EGO

"Eu não sou promíscua. Mas sou caleidoscópica: fascinam-me as minhas mutações faiscantes
que aqui caleidoscopicamente registro."

(Clarice Lispector)

sábado, 27 de fevereiro de 2010

Fato consumado

Você me olha de um jeito assustado. Estou assim, tão nua e tão de repente. Você me despe dessa pele que me esconde do mundo. Estou sua, tão absurdamente sua. E você não sabe de onde surgi, como fui parar no meio de suas coisas. Balbuciamos duas ou três palavras, todas elas carregadas de desejos impunes. Há um mapa em branco entre seus lençóis, seus livros, sua música. As poesias estão todas sobre a cama, porque você quer que eu as leia em voz alta. Drummond, Vinicius e Quintana são testemunhas mudas e inertes de um amor não consumado. É essa alegria que nos toma de assalto em pleno baile de máscaras. Aquelas outras músicas também calam. Ouvimos somente essas melodias que compartilhamos e que nos dizem algo que sentimos por baixo da pele. Permanecemos em silêncio, com olhos vidrados. O sono é persona non grata entre essas paredes. Não recuamos. Não avançamos. Há uma tensão implícita e instigante na ausência do toque, na separação, na gana que me provoca. Ouço tempestades se aproximando. É o teu rosnar pacífico de homem que ama. É o meu caos hormonal lançado contra a tua pele. Silêncio ensurdecedor. Hiato carnal lançado à pira. Minha rendição total. Drummond, Vinicius e Quintana permanecem testemunhas mudas entre lençóis e esse bolero de Ravel que toca apenas quando nos liquefazemos em amor - fato consumado. Memória que acabo de inventar.

O demônio chamado Sentido

Tenho um sentir pesado, arisco, histérico. Uma cretinice delirante de quem ama loucamente, deseja cegamente, entristece profundamente. Um impulso não contido que sucumbe a todas as tentações. Uma ebulição constante: esse queimor de alma que não cessa ou amorna. Um desejo de ser erro, de ser pedra, de ser nuvem, de estar na outra pele. Esse esse meu rebuliço que atordoa o diabo, meu gosto pelo inferno. E ele - meu demônio chamado Sentido - me esbofeteia e me desconcerta os cabelos, fervilha de dentro para fora. É essa besta coleante que vive dentro do peito. Mas a palavra carrega a candura que acarinha o espírito. Uma suavidade ao expressar a intensidade louca do meu sentir: duas impressões distintas e complementares. Fúria e suavidade sob os mesmos lençóis.
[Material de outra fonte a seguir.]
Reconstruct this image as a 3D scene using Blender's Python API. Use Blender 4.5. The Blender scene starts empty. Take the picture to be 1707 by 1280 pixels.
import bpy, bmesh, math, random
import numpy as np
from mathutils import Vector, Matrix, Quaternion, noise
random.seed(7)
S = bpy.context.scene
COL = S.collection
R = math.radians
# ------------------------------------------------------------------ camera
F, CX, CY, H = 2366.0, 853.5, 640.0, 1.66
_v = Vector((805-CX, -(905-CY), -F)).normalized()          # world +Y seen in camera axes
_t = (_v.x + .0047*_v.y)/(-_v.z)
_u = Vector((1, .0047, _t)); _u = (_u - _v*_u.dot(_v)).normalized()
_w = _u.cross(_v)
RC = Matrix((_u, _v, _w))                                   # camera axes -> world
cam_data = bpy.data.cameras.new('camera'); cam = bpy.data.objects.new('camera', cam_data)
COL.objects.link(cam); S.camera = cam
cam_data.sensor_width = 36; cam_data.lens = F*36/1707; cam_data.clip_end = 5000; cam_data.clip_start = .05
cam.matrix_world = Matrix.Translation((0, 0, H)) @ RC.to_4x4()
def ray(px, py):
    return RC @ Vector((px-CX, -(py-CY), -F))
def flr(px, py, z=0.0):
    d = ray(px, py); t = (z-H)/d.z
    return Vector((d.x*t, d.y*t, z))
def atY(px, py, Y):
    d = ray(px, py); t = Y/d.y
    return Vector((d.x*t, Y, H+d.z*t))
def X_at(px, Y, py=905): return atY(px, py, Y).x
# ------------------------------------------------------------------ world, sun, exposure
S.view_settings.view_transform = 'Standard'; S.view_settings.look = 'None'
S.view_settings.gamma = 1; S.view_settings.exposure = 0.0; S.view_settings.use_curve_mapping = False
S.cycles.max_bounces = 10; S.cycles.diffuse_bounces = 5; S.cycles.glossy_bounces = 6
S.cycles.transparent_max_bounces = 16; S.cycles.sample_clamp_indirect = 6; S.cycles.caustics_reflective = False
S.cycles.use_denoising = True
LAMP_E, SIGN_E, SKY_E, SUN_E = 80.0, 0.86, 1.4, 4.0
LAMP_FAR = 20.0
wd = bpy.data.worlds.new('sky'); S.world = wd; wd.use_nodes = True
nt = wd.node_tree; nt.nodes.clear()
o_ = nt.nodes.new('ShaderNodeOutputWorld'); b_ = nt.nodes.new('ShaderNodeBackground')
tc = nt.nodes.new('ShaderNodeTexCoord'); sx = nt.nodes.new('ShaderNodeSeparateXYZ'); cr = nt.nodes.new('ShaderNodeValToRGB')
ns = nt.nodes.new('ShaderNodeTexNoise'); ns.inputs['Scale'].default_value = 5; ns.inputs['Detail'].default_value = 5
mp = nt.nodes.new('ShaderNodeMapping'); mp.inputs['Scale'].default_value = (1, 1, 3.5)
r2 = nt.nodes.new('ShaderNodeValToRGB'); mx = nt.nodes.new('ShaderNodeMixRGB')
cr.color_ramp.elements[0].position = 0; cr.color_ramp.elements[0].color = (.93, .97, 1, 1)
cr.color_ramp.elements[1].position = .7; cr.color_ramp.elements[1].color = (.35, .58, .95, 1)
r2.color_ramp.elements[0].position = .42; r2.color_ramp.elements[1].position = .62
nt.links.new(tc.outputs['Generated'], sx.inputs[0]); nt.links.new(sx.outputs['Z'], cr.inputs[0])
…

E entre o ímpeto e a doçura, o fogo sobe à garganta e meu verbo encarnado grita "AMA!".

quinta-feira, 11 de fevereiro de 2010

sobre a paz osculante



O corpo inteiro inquieta. Uma tremura diferente, uma agitação involuntária. Uma oscilação nervosa e ritmica. Suspiros. Pensamentos alados. Um céu de nuvens acinzentadas por trás das pálpebras. Um ponto nervoso e elétrico. Silêncio banhado em língua e saliva. O gosto da origem do mundo, do parir da vida - doce encarnado no centro de tudo. Estímulo faminto em meio à semi-consciência. Um queimor mágico e ascendente, flutuante, em curvas invisíveis e roucas. Grito contido na garganta, receoso de perder-se no caminho. Lida ardida e feroz. Coxas, boca, diálogos em outra língua. Um sussurro dentro da alma, que te ouve e responde e espera e recomeça. Dança cíclica clamando enchente, desgoverno, despudor. Uma pele. A paz osculante da terra prometida. Felicidade do gozar sem gozar, mais de meio que de fim. Gozo sorridente. Maré que sobe, desce, acalma e que, mesmo serena, não fenece. Pira inextinguível. Fome inesgotável. Um tanto de vida em um pouco de morte. Minha alma que se dilui - aos poucos - na sua. Destemperança aguda. Derretimento. Meu estado das coisas.